Si todo está en debate y no hay verdades reveladas ni dueños de la verdad, lo que debería exigirse a sí mismo el espectro ideológico que alguna vez dirigió la mitad del mundo y ya no, es justamente el debate abierto y fraterno entre los que profesan la idea de la revolución, el socialismo y el comunismo. Las corrientes surgidas al calor de la lucha revolucionaria del siglo XX carecen de sentido si sólo sirven para dividir y no para aglutinar. Pueden sostenerse como referencia para la historia y la discusión, no para la exclusividad de la construcción futura y necesaria. En ese sentido, habría que volver a las bases y organizar al marxismo sólo como marxistas con la referencia ineludible del leninismo como organizador de la herramienta revolucionaria.

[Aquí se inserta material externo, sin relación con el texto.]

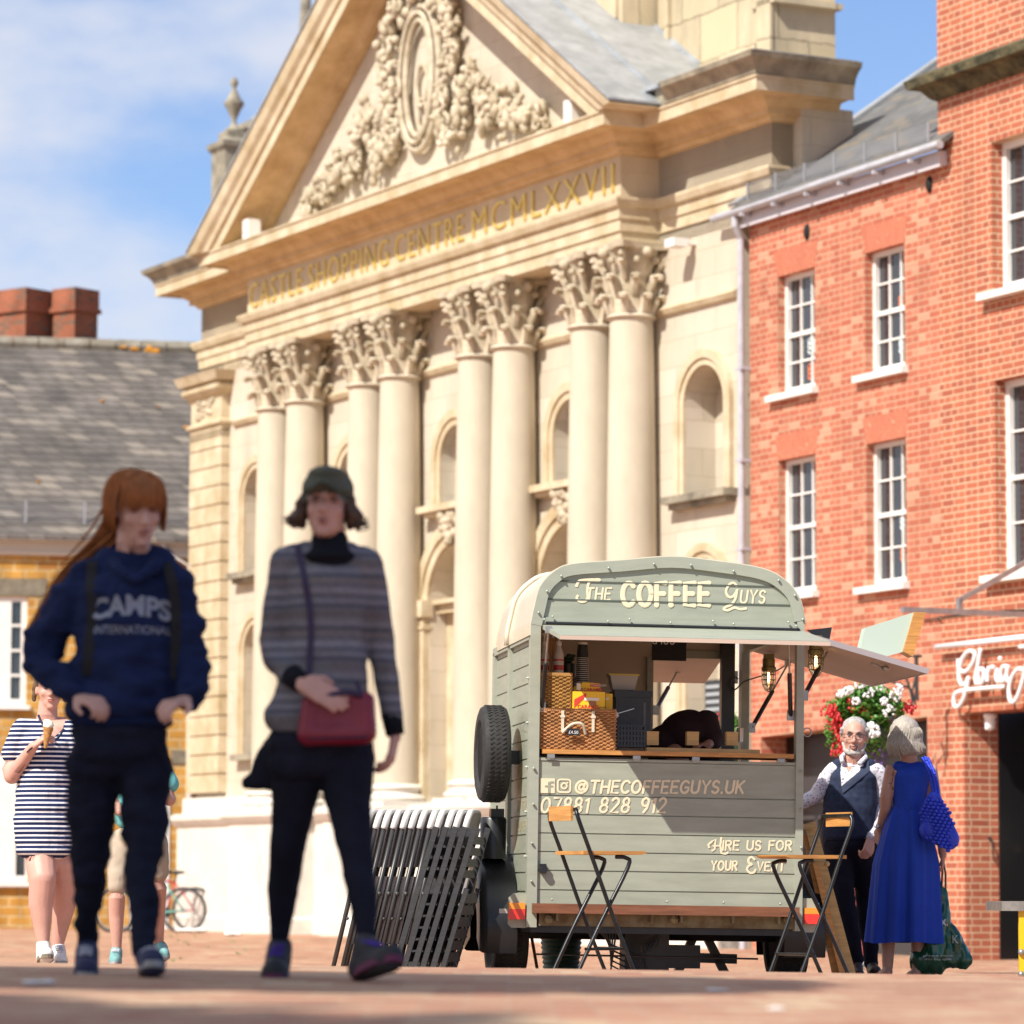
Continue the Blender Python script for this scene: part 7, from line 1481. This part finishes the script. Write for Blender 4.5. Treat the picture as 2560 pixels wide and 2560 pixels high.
for i in range(NR+1):
    t = i/NR; y = 2016+(2356-2016)*t; c = J(2269-8*t, y, .0); rx = .103+.125*min(1, t*2.4)**.8*.62+.052*t; ry = rx*.78
    for j in range(NS):
        a = 2*math.pi*j/NS; fo = (.004+.020*t)*math.sin(a*9+math.sin(a*3)*1.2)+.008*t*math.sin(a*17+1); B.v.append((c.x+(rx+fo)*math.cos(a), c.y+(ry+fo)*math.sin(a), c.z+(.006*math.sin(a*3) if i == NR else 0)))
for i in range(NR):
    for j in range(NS): B.f.append((i*NS+j, i*NS+(j+1) % NS, (i+1)*NS+(j+1) % NS, (i+1)*NS+j))
B.build('dress_skirt', blu, T_, smooth=True)
B = MB(); B.tube([tuple(J(2199, 2066, .09)+Vector((.028*math.cos(R_(q)), .028*math.sin(R_(q)), .006*math.cos(R_(q))))) for q in range(0, 360, 24)], .006, 6, closed=True); B.ball(J(2194, 2066, .06), (.014, .010, .016), 10); B.build('wristwatch', sil, T_)
B = MB(); B.tube([cH+Vector((-.085, -.02, .07)), cH+Vector((-.055, .02, .115)), cH+Vector((.02, .04, .12))], .006, 6); B.ball(cH+Vector((-.075, .06, .10)), (.03, .01, .025), 8); B.build('sunglasses', pbr('tortoise', (.03, .018, .01), .3), T_)
tn = pbr('tan_sandal', (.20, .10, .05), .6)
for (x, y) in ((2219, 2440), (2290, 2443)): B = MB(); a = J(x, y, -.04); b = J(x-14, y+5, .18); B.bar(a, b, .075, .016); B.tube([a+Vector((-.035, .12, .0)), a+Vector((-.01, .12, .045)), a+Vector((.03, .12, .0))], .009, 6); B.build('sandal', tn, T_)
# her crocheted bag
CG = thing('quilted_bag', 'puffy cobalt blue quilted shoulder bag hanging on the back of the woman in blue', 'shoulder bag', loc=F.o); blb = pbr('puffy_blue', (.022, .055, .62), .5, noise=(10, .15))
fuse('lining', [('c', J(2335, 1990, -.16), .03, J(2330, 2080, -.16), .075), ('c', J(2326, 2076, -.16), .075, J(2374, 2104, -.16), .055), ('c', J(2335, 1995, -.16), .045, J(2378, 2098, -.16), .055), ('c', J(2325, 2010, -.16), .045, J(2330, 2080, -.16), .075)], blb, CG, .010, 3)
poly = [(2300, 2030), (2316, 1990), (2350, 1988), (2372, 2012), (2396, 2106), (2366, 2126), (2312, 2094)]
def inpoly(x, y, P_):
    c = False
    for (x1, y1), (x2, y2) in zip(P_, P_[1:]+P_[:1]):
        if (y1 > y) != (y2 > y) and x < (x2-x1)*(y-y1)/(y2-y1)+x1: c = not c
    return c
B = MB(); yy = 1985; row = 0
while yy < 2130:
    xx = 2296+(row % 2)*5.5+(yy-1985)*.14
    while xx < 2400:
        if inpoly(xx, yy, poly): e = min(abs(xx-2300), abs(2396-xx), abs(yy-1985), 40)/40; B.ball(J(xx, yy+(xx-2340)*.12, -.175-.065*e), (.0165, .014, .0128), 8)
        xx += 11
    yy += 8.6; row += 1
B.build('puffs', blb, CG, smooth=True)
B = MB()
for i in range(34):
    t = i/33; p = J(2313+(2340-2313)*t+6*math.sin(t*3.1), 1895+(1992-1895)*t, -.10-.07*t)
    for q in range(3): B.ball(p+Vector(((q-1)*.017, -.006*(q % 2), random.uniform(-.004, .004))), (.0115, .013, .0095), 6)
B.build('strap', blb, CG, smooth=True)
# green carrier bag
GB = thing('carrier_bag', 'large dark green plastic carrier bag hanging from the right hand of the woman in blue', 'carrier bag', loc=F.o); grn = pbr('green_plastic', (.008, .085, .045), .25, noise=(4, .4), spec=.7)
gb = fuse('bag', [('c', J(2358, 2225, .02), .025, J(2350, 2290, .02), .07), ('c', J(2350, 2290, .02), .07, J(2330, 2395, .02), .115), ('c', J(2330, 2395, .02), .11, J(2310, 2405, .02), .10), ('c', J(2352, 2300, .02), .065, J(2400, 2395, .02), .065), ('c', J(2330, 2395, .02), .08, J(2412, 2398, .02), .055)], grn, GB, .010, 3, amp=.030, fs=9, fold=(1.6, 1, .8))
B = MB(); B.tube([J(2353, 2235, .0), J(2356, 2180, 0), J(2360, 2160, 0), J(2364, 2185, .02), J(2364, 2240, .03)], .007, 6); B.build('handles', grn, GB)
wt_ = pbr('white_print_bag', (.6, .62, .6), .5)
for (s, x0, x1, y0, y1) in (('x.', 2350, 2368, 2298, 2314), ('K', 2380, 2394, 2338, 2358), ('please reuse', 2305, 2380, 2386, 2392), ('this bag again', 2308, 2376, 2395, 2401)):
    t = btext(s, .1, Matrix(), wt_, 'bag_print', GB, ext=0); c = [v.co for v in t.data.vertices]; a0, a1, b0, b1 = min(v.x for v in c), max(v.x for v in c), min(v.z for v in c), max(v.z for v in c); A = J(x0, y1); Bq = J(x1, y0)
    for v in t.data.vertices: v.co.x = A.x+(Bq.x-A.x)*(v.co.x-a0)/(a1-a0); v.co.z = A.z+(Bq.z-A.z)*(v.co.z-b0)/(b1-b0)
    project(t, gb, .003)
tuck(F)
# ---------------------------------------------------------------- someone in red trousers behind the man
F = Fig('person in faded red trousers and white shoes mostly hidden behind the man in the waistcoat', 2170, 30); J = F.J; T_ = F.t
HP_, BR_, HM, HE = headparts(J(2160, 1985), .21, 0, 0)
fuse('body', HP_+[('c', J(2160, 2020), .045, J(2160, 2050), .05), ('e', J(2160, 2110), (.13, .09, .2)), ('c', J(2125, 2065), .04, J(2112, 2180), .03), ('c', J(2195, 2065), .04, J(2200, 2180), .03), ('c', J(2148, 2180), .06, J(2150, 2400), .03), ('c', J(2172, 2180), .06, J(2173, 2400), .03)], skinm('man', (.58, .31, .235)), T_, .012, 3)
fuse('top', [('e', J(2160, 2120), (.14, .1, .2)), ('c', J(2128, 2070), .045, J(2192, 2070), .045)], nav, T_, .014, 3); fuse('trousers', [('c', J(2148, 2190), .075, J(2152, 2395), .045), ('c', J(2174, 2190), .075, J(2172, 2395), .045)], pbr('faded_red_cotton', (.45, .10, .09), .9), T_, .012, 3)
shoe(F, J(2152, 2400), J(2152, 2418, .05), J(2152, 2418, -.12), 1, whiteP, soleW); shoe(F, J(2173, 2400), J(2174, 2418, .05), J(2176, 2418, -.14), 1, whiteP, soleW)
tuck(F)
# ---------------------------------------------------------------- woman in stripes
F = Fig('woman in a navy and white striped dress holding an ice cream cone', 110, 21.8); J = F.J; T_ = F.t
skS = skinm('stripe', (.62, .34, .27)); HP_, BR_, HM, HE = headparts(J(126, 1722), .24, 10, 4)
body = HP_+[('c', J(120, 1762), .055, J(118, 1800), .06), ('c', J(68, 1815), .05, J(170, 1815), .05), ('e', J(115, 1890), (.14, .11, .2)), ('e', J(112, 2040), (.16, .12, .14)), ('c', J(56, 1820), .055, J(26, 1915), .052), ('c', J(26, 1915), .050, J(30, 1940, -.04), .047), ('c', J(30, 1940, -.04), .047, J(84, 1866, -.20), .029), ('c', J(176, 1820), .05, J(190, 1930), .045), ('c', J(190, 1930), .045, J(180, 2010), .03),
  ('c', J(95, 2110), .10, J(107, 2195, -.12), .078), ('c', J(107, 2195, -.12), .078, J(102, 2262, -.10), .070), ('c', J(102, 2262, -.10), .070, J(108, 2355, -.10), .036), ('c', J(150, 2110), .095, J(160, 2200, .06), .076), ('c', J(160, 2200, .06), .074, J(160, 2265, .12), .066), ('c', J(160, 2265, .12), .066, J(144, 2360, .16), .036)]
body += handparts(J(84, 1866, -.20), (.75, -.1, .62), (.5, .3, -.6), 48, 1.0, 1)
fuse('body', body, skS, T_, .0075, 3, brushes=BR_); face(F, HM, 1.0)
strp_ = stripemat('striped_jersey', [(0, (.016, .026, .085)), (.62, (.80, .78, .80))], .0262)
ds = fuse('striped_dress', loft(('e', J(114, 1865), (.160, .135, .11)), ('e', J(112, 1950), (.160, .148, .10)), ('e', J(109, 2050), (.178, .158, .10)), ('e', J(112, 2125), (.170, .150, .065)))+[ ('c', J(66, 1822), .058, J(168, 1822), .055), ('c', J(58, 1822), .064, J(32, 1882), .066), ('c', J(174, 1825), .06, J(186, 1885), .06)], strp_, T_, .009, 4, amp=.006, fs=9)
patch('bare_chest', [(98, 1792), (168, 1792), (160, 1822), (140, 1846), (120, 1822)], skS, ds, .004); B = MB(); B.tube(smoothpath([tuple(J(*p)) for p in ((96, 1788, -.09), (108, 1812, -.135), (138, 1848, -.15), (160, 1822, -.13))], 4), .007, 6); B.build('neck_trim', nav, ds)
hS = pbr('dark_blonde_hair', (.16, .09, .045), .6, noise=(30, .4)); fuse('hair', [('e', HM @ Vector((0, .03, .035)), (.088, .095, .092)), ('c', HM @ Vector((-.08, .02, .02)), .02, HM @ Vector((-.085, .03, -.06)), .016), ('c', HM @ Vector((.08, .02, .02)), .02, HM @ Vector((.085, .03, -.06)), .016)], hS, T_, .008, 3, amp=.006, fs=30)
B = MB()
for k_, zz in ((0, 0), (1, .016)): c = J(80+k_*3, 1872, -.19); B.tube([tuple(c+Vector((.034*math.cos(R_(q))*.8, .034*math.sin(R_(q)), .02*math.cos(R_(q))+zz*.5))) for q in range(0, 360, 24)], .004, 5, closed=True)
B.build('bracelet', dark, T_)
shoe(F, J(108, 2362, -.10), J(107, 2410, -.06), J(118, 2396, -.27), 1.15, whiteP, pbr('dirty_sole', (.22, .18, .13), .9, noise=(20, .5))); shoe(F, J(146, 2368, .16), J(148, 2408, .2), J(153, 2412, .0), 1.1, whiteP, soleW, laceW)
IC = thing('ice_cream_cone', 'vanilla ice cream in a waffle cone held by the woman in stripes', 'ice cream', loc=J(117, 1846, -.27)+F.o); waf = pbr('waffle', (.50, .25, .08), .8, noise=(60, .5), bump=(90, .8, .003))
B = MB(); B.lathe([(.008, -.055), (.030, .060), (.027, .062), (0, .04)], 18, Matrix.Rotation(R_(8), 4, 'Y')); B.build('cone', waf, IC, smooth=True, auto=40); fuse('ice_cream', [('e', Vector((.008, 0, .072)), (.031, .031, .024)), ('e', Vector((.0, -.004, .090)), (.022, .022, .018)), ('e', Vector((.018, .0, .086)), (.016, .02, .014))], pbr('vanilla', (.82, .77, .60), .5), IC, .004, 2, amp=.004, fs=50)
tuck(F)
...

Ningún cambio radical en la organización de la sociedad es perdurable si no se sostiene en la conciencia de las masas. Sin ello, toda variante será solo circunstancial y superficial. Debe haber un convencimiento masivo, un cambio de paradigmas en la concepción social de los explotados y los marginados del sistema, la mayoría absoluta de la Humanidad. Por eso la batalla es fundamentalmente cultural e ideológica. Y esa batalla sólo podrá darse con expectativas de éxito desde una organización fuerte con un comando único que comprenda la naturaleza de esa lucha, más allá de las políticas propias que pueda tener cada corriente que integre ese comando. Debe haber una estrategia consensuada, con tácticas que se correspondan a ella. De otra manera, las políticas dispersas y hasta contradictorias de la atomización infinita, sólo contribuirán a la confusión donde se necesita coherentización, y serán siempre funcionales a los intereses de los que se dice combatir, los explotadores del mundo.